I stay in Cape Town, in a self-contained fully furnished apartment belonging to Fusion Model Management. I reside here with other models from different countries. The majority are from America and Europe. There is also a good percentage of models from other African countries. Girls have their own wing, so do the boys. We cook for ourselves. The house cleaning on the other hand is done by professionals.

How are you finding life so far over there?
Cape Town is beautiful, spacious with awesome scenery and the people are friendly. It is, however, cold at the moment.

Do you ever feel home sick?
I do miss home, sometimes. But I have no choice rather than get used to life here. I am in South Africa for a reason.

Seeing you have already participated in a few fashion shows, how do you find the industry there so far?
It is professional. The key players; modelling agencies, designers and photographers work as a team. They agree on aspects such as bookings and payment of models. I was happy to learn that here a model casting takes less than five minutes, which is amazing. (A model casting is where models present themselves before clients or designers in order to get booked for a particular fashion show). These people do not keep you waiting. They respect time.

And the industry back home?
The Ugandan modelling industry is still at baby steps. There is a lot that needs to be done to better the industry. Here, few clients are willing to hire professional models, more so high fashion. They prefer working with particular models, “technical know who”, Castings found me at school, so I would wait for either a lunch break or during my free hours to catch them. Sometimes, I was not picked by clients as they reasoned that I was skinny. There are even those who pretended not to see me during castings. I always found this heartbreaking.

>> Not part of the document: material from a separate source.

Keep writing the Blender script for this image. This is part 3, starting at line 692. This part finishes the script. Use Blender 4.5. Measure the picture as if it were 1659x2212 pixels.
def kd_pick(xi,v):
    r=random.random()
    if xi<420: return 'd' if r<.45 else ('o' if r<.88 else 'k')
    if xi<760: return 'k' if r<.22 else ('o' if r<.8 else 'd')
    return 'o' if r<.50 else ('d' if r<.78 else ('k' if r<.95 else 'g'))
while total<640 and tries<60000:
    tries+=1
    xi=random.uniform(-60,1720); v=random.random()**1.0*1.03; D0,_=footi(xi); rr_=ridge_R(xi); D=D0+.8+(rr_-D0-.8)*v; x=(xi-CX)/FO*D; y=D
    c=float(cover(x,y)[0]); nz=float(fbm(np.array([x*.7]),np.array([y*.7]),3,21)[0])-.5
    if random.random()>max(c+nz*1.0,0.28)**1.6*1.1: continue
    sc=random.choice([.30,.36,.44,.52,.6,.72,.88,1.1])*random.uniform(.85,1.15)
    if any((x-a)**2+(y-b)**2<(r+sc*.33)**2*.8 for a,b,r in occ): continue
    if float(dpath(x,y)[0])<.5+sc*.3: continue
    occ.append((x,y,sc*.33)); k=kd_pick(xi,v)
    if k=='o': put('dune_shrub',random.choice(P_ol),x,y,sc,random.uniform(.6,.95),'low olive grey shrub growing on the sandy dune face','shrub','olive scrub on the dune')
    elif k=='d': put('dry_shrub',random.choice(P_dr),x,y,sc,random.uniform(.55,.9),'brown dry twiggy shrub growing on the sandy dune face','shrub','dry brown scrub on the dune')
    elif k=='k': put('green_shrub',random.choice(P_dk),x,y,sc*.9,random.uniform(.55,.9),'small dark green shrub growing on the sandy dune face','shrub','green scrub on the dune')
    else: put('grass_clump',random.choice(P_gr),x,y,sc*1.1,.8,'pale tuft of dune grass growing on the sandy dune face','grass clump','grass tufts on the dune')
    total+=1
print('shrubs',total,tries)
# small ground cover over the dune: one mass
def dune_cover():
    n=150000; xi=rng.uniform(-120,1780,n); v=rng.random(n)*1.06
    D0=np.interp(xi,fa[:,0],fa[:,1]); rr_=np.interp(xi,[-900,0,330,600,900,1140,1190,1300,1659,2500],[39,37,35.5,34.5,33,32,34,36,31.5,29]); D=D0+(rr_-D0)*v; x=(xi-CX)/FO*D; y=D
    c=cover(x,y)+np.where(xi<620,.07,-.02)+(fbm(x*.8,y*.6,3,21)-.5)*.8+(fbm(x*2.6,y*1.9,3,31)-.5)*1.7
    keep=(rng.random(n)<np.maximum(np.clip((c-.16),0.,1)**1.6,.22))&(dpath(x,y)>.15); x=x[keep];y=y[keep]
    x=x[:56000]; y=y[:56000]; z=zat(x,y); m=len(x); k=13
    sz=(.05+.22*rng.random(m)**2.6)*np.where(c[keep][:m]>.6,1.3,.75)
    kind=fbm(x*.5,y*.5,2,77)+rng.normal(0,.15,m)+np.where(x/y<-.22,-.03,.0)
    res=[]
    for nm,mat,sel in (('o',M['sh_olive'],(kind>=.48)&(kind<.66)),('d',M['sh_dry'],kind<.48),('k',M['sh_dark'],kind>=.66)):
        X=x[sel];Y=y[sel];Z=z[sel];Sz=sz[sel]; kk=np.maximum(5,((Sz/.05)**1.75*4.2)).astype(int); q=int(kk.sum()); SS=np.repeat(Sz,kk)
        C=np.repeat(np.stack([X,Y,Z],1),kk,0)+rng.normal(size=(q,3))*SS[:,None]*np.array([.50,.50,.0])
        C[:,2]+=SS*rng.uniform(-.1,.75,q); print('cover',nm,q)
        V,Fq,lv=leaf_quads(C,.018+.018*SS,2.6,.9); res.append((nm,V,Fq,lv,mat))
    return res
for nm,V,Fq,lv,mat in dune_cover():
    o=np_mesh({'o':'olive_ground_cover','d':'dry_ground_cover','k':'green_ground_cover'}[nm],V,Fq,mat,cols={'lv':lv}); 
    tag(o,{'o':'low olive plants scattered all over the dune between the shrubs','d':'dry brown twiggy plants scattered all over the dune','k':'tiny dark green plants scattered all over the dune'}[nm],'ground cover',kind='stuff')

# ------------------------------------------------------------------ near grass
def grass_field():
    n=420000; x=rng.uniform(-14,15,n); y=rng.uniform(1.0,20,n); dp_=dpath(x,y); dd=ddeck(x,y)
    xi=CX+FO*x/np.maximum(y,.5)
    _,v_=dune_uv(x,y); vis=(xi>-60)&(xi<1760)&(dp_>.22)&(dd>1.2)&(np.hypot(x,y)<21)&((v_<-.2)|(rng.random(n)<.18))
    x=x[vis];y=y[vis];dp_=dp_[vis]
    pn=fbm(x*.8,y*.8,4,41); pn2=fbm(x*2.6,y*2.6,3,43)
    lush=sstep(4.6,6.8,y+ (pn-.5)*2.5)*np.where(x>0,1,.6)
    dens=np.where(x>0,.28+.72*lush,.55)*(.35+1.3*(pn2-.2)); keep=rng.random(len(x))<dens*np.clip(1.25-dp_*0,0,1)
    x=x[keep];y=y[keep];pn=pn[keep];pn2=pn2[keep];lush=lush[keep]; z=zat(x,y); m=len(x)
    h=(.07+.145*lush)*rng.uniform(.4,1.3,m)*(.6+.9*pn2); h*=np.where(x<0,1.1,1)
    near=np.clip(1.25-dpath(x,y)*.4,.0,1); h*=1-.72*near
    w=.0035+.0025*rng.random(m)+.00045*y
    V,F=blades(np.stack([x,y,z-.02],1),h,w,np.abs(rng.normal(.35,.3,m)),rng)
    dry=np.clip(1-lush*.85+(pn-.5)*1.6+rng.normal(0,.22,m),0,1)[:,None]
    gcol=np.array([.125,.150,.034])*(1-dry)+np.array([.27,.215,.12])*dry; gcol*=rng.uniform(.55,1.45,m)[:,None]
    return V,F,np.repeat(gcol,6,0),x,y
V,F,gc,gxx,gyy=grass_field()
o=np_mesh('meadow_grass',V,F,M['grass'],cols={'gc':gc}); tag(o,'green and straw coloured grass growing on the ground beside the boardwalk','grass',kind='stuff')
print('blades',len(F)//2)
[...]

How did you cope with these harsh realities?
I was lucky that at the time I was under Joram Model Management, Joram Job Muzira, the proprietor always guided me through all the difficult times. He signed me to his agency in March 2017. Before his management, I was under Dieu Brilles which is translated as God Shines. This was my first agency while at campus. It was under the management of a man called Nerish who taught me and other girls professional catwalk skills and often gave us helpful advice on how to grow in the industry.

Were you passionate about modelling since childhood?
Yes, modelling was part of my dream. I often took part in school beauty pageants, including Miss Tororo Girls’ School. Sadly, I never ever won and I remember some girls would laugh and make fun of me back in the dormitory. They would call me weird names such as Flamingo. I would find it a little upsetting at the time but looking back now, it is amusing.

You mentioned being a Born Again Christian. How has your spirituality impacted on your modelling career?
Whenever I lose my way, I run to church. God is my biggest inspiration. I have shared with Him my aspirations, desires, dreams, and movements. My new modelling journey is a sign of answered prayers from God. All things work together for the good of those who love the Lord and are called according to His purpose.

How was your life growing up?
My life has not been a bed of roses. I am the first born and I remember a time when my mother would stay upcountry with my three siblings while my father and I stayed in Kampala where he worked as a store keeper, a job that hardly met our needs. There were times we both lacked shelter and food. During such times, I was forced to call my mother to share my frustrations and fears. She would always tell me, “Joy, I pray for you every day. Life will get better someday.” Her prayers have been holding me throughout my life’s journey. I am grateful to God that life has improved over the years. We are not where we were yesterday.

What advice do you have for upcoming models?
To any model out there who is trying so hard to make ends meet and yet seems not to get a major breakthrough, keep going, work hard, pick yourself up when you fall, and most importantly, keep praying.